Обратимся еще раз к опыту Пришвина. Работая над повестью "Корабельная чаща" (жанр, который сам писатель обозначил так: "повесть-сказка"), он одновременно записывает в дневнике "попутные мысли": "В поисках образа героя... Живой человек - это герой моей будущей повести, соединенный из фигуры моего друга О., Суворова, Руссо, Ивана-дурака, Дон-Кихота..." Вечный образ народной фантазии, по мысли писателя, может осветить новые, неожиданные глубины в реальном образе его современника, тем не менее как бы вобравшего в себя и существенные черты типологически близких ему исторических лиц и литературных героев. Вспомним, что такой метод "соединения разных времен" в едином реальном образе современника был уже у Пушкина. Его Герман из "Пиковой дамы", например, не случайно наделен двумя существенными чертами: профилем Наполеона и душой Мефистофеля. Особого внимания в этом плане заслуживают и герои Достоевского. Скажем, его князь Мышкин вбирает в себя черты Дон-Кихота и... Христа, Ставрогин соотнесен с библейским Змием-Искусителем, а вместе с тем, с другой стороны, с Иваном-Царевичем, Иван Карамазов - с Фаустом и т. д.
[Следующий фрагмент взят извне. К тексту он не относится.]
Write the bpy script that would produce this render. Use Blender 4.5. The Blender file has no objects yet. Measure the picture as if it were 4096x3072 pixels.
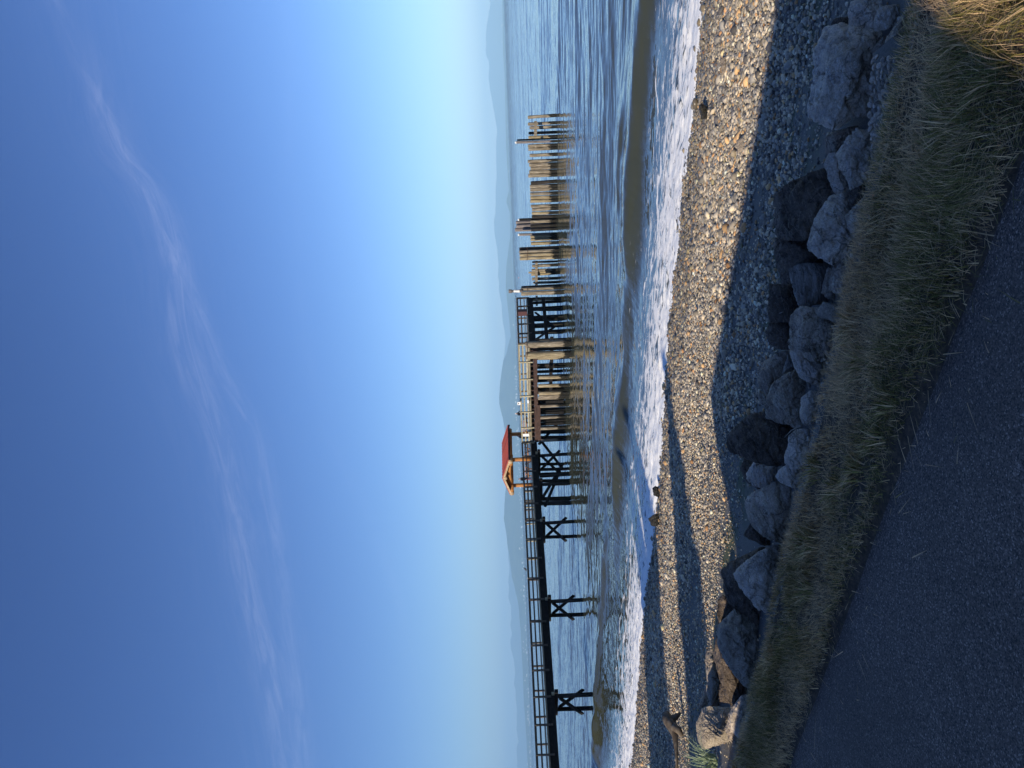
import bpy, bmesh, math, random
import numpy as np
from mathutils import Vector, Matrix, noise as mnoise

random.seed(7)
RNG = np.random.default_rng(11)
SC = bpy.context.scene
COL = SC.collection
R = math.radians

# ------------------------------------------------------------------ camera
F = 2840.0
CAM_Z = 1.6
PITCH = math.atan(20.5 / F)
ROLL = math.atan(0.0372)
fwd = Vector((0, math.cos(PITCH), math.sin(PITCH)))
rt0 = Vector((1, 0, 0))
up0 = rt0.cross(fwd)
cright = rt0 * math.cos(ROLL) - up0 * math.sin(ROLL)
cup = up0 * math.cos(ROLL) + rt0 * math.sin(ROLL)
CAM = Vector((0, 0, CAM_Z))


def make_camera():
    cd = bpy.data.cameras.new('camera')
    cd.sensor_fit = 'HORIZONTAL'
    cd.sensor_width = 36
    cd.lens = 36 * F / 4096
    cd.clip_start = 0.05
    cd.clip_end = 60000
    co = bpy.data.objects.new('camera', cd)
    COL.objects.link(co)
    # the phone is held on its side: picture right is down, picture top is to the right
    xax, yax, zax = -cup, cright, -fwd
    m = Matrix((xax, yax, zax)).transposed().to_4x4()
    m.translation = CAM
    co.matrix_world = m
    SC.camera = co


make_camera()


def ray(px, py):
    du = (3072 - py) - 1536
    dv = px - 2048
    return fwd * F + cright * du - cup * dv


def P(px, py, z):
    d = ray(px, py)
    k = (z - CAM_Z) / d.z
    return CAM + d * k


def PD(px, py, depth):
    d = ray(px, py)
    return CAM + d * (depth / d.y)


# shore frame: s = metres seaward of the seawall, t = along the shore
NX, NY = 0.533, 0.846
TX, TY = 0.846, -0.533
S0 = 3.1


def st(s, t):
    return ((s + S0) * NX + t * TX, (s + S0) * NY + t * TY)


def to_st(x, y):
    return x * NX + y * NY - S0, x * TX + y * TY


GS = [0, 2, 4, 7, 17.2, 25, 60, 300, 36000]
GZ = [-1.35, -1.5, -1.85, -2.3, -3.5, -4.3, -7, -20, -22]


def zg(s):
    return float(np.interp(s, GS, GZ))


def ground_hit(px, py):
    d = ray(px, py)
    k = 0.0
    step = 0.02 / d.y
    y = 1.0
    while y < 90:
        p = CAM + d * (y / d.y)
        s, t = to_st(p.x, p.y)
        z = zg(s) if s > 0 else 0.0
        if p.z <= z and s > 0.02:
            return p
        y += 0.03
    return CAM + d * (90 / d.y)


def path_edge(t):
    return np.interp(t, [-30, -8, -4.3, -1.96, -1.44, -0.57, 0.6, 4, 30], [-0.62, -0.63, -0.66, -0.76, -0.81, -0.87, -0.97, -1.2, -1.6])


# ------------------------------------------------------------------ noise (numpy)
def _hash(ix, iy, seed):
    h = (ix.astype(np.int64) * 374761393 + iy.astype(np.int64) * 668265263 + seed * 974711) & 0xFFFFFFFF
    h = ((h ^ (h >> 13)) * 1274126177) & 0xFFFFFFFF
    h = h ^ (h >> 16)
    return (h & 0xFFFF) / 65535.0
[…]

Зачем, например, тому же Пришвину потребовался вдруг образ Ивана-дурака, да еще поставленный в один ряд с ДонКихотом? Вспомним, кстати, что писатель и себя видит русским Иваном-дураком, о чем мы уже говорили. Его герой - "живой человек", а это, по мысли писателя, "человек, находчивый в правде... Дон-Кихот всегда в правде: он в правде - и оттого не боится, не стесняется, не жмется ни в каком обществе".
Вспомним поведение Ивана-дурака в сказке Шукшина - он стремится именно к правде, и, хоть скован поначалу, побаивается своих многочисленных противников, тем не менее его н а т ур а то и дело прорывается наружу, и, перебарывая в себе страх, он уже "не боится, не стесняется, не жмется", порою скорее даже наоборот. Но вернемся к замыслу Пришвина: "Мой герой, продолжает он, - это Иван-дурак, как русское разрешение темы Дон-Кихота... Путь Ивана-дурака, то есть путь искусства сказки, - путь восприятия жизни цельной личностью... Это спустившийся сверху Дон-Кихот...
Но страшно становится, когда представишь себе задачу обратить испанского рыцаря Дон-Кихота в русского Дурака!" У Шукшина, скажем, ни Дон-Кихот, ни другой какой-либо мировой образ с Иваном-дураком не сопрягается. Задача писателя в данном случае была иной, нежели у Пришвина. Но и Пришвин и Шукшин, по существу, одинаково видят возможность через народный образ художественно осмыслить в духе современности то миропонимание, которое воплощено в вечном, порожденном "фантазией" образе.
Сегодня ни один из современных наших писателей не смог пока решить художественно полноценно задачу органического слияния современности и "сказки" в едином цельном образе.